Blog Post 10: Site-Seeing in the Past

This week we were instructed to evaluate websites of COPLAC’s past.

The first website I decided to visit was one from my own school, UMW, from last semester for the COPLAC course titled “Into the Woods: Experiments in Community, Sustainability, and the Examined Life.” The first thing I was impressed with was the photo gallery header on their home page. It was the perfect way for them to display what their website contained to help make their overall point. The photos with their captions acted like an overview in a way. We might implement something similar in our home page.

The one thing that I think their website is lacking is engaging content. As I clicked through each page (and there were a lot of pages) I noticed that the structure was mostly a quote followed by a small paragraph and that’s it. Only a few pages included a picture or two but those pictures were small and seemed tacked on at the end. I would have liked to see slideshows or other tools that we learned in our own class and larger pictures with more text. I just felt that most pages were bare and a few of them could have been combined into one page to better support their thesis.

The second website I decided to visit was the Montevallo website from spring of last year for COPLAC course titled “The Social Life of Books.” The theme the students chose for this website was extremely simple and didn’t make much use of the screen space, but their page layout was extremely appealing to the eye. They had a good balance between text and image so their wouldn’t be blocks of text and then several images. That is something I think we need to incorporate more of in our site. The balance is present on our home page and our national androgynous page, but we rely heavily on an embedded timeline or slideshow for the other pages which leaves blocks of text below the embedded feature. We might pull a few images out that help support our argument in the text to help break up the sea of words.

While I was really impressed and learned a lot about the history of Montevallo’s College Night (which is similar to UMW’s Devil Goat Day), I was confused by their pages under their production books tab. It seems the earlier years have a lot of content that the site’s authors were able to scan in and include, but there’s an information imbalance between that and the recent years. Perhaps this is because the tradition no longer needs such diligent record keeping because it digs into records of the past, but if that is so, I would have liked to see an explanation of that rather than only information on which team won: purple or gold?

Overall, I am impressed with both websites.
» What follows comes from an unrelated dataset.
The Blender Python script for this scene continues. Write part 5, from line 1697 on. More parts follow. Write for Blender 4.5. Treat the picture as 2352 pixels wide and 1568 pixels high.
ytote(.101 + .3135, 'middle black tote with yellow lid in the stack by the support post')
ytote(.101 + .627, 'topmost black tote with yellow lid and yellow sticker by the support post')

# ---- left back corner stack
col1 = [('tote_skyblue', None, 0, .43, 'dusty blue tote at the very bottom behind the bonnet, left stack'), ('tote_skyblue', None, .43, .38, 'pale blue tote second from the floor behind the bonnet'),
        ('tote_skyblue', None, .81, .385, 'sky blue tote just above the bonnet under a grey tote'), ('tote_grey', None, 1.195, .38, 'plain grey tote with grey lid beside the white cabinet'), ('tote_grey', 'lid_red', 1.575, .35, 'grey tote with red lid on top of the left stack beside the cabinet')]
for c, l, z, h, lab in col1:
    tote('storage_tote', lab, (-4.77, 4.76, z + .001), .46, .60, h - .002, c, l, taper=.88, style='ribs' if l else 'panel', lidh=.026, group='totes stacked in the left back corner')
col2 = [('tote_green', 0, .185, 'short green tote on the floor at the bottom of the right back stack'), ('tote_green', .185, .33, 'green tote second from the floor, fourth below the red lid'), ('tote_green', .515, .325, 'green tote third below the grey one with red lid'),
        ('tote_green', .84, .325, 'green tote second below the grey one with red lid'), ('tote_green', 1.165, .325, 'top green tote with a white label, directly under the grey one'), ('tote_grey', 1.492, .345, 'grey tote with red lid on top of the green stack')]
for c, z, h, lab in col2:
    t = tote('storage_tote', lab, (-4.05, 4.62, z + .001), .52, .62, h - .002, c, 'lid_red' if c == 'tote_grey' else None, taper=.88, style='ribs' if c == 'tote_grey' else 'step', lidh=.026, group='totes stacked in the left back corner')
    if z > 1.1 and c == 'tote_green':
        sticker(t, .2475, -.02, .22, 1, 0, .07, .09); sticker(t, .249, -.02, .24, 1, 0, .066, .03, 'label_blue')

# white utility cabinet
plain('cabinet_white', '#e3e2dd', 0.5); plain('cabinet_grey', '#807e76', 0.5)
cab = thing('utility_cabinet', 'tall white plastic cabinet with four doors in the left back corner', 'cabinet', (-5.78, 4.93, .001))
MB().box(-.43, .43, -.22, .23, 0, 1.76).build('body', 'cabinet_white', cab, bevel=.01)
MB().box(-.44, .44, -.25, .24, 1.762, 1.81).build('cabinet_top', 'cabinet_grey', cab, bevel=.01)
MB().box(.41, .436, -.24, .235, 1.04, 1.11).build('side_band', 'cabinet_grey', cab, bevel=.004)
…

They did quite a bit of research and I am glad to see that our website is coming up to the same level of academic scholarship as websites of the past. We obviously still have quite a bit of tweaking to make sure our thesis is fully and clearly supported, but with about two weeks before our final presentation I am confident we will get it to an equal level or better than the websites I reviewed today.

One thought on “Blog Post 10: Site-Seeing in the Past

  1. Nice analysis! It’s always weird to me how I can “see” so much in another person’s work that I somehow don’t see in the paper I am writing myself!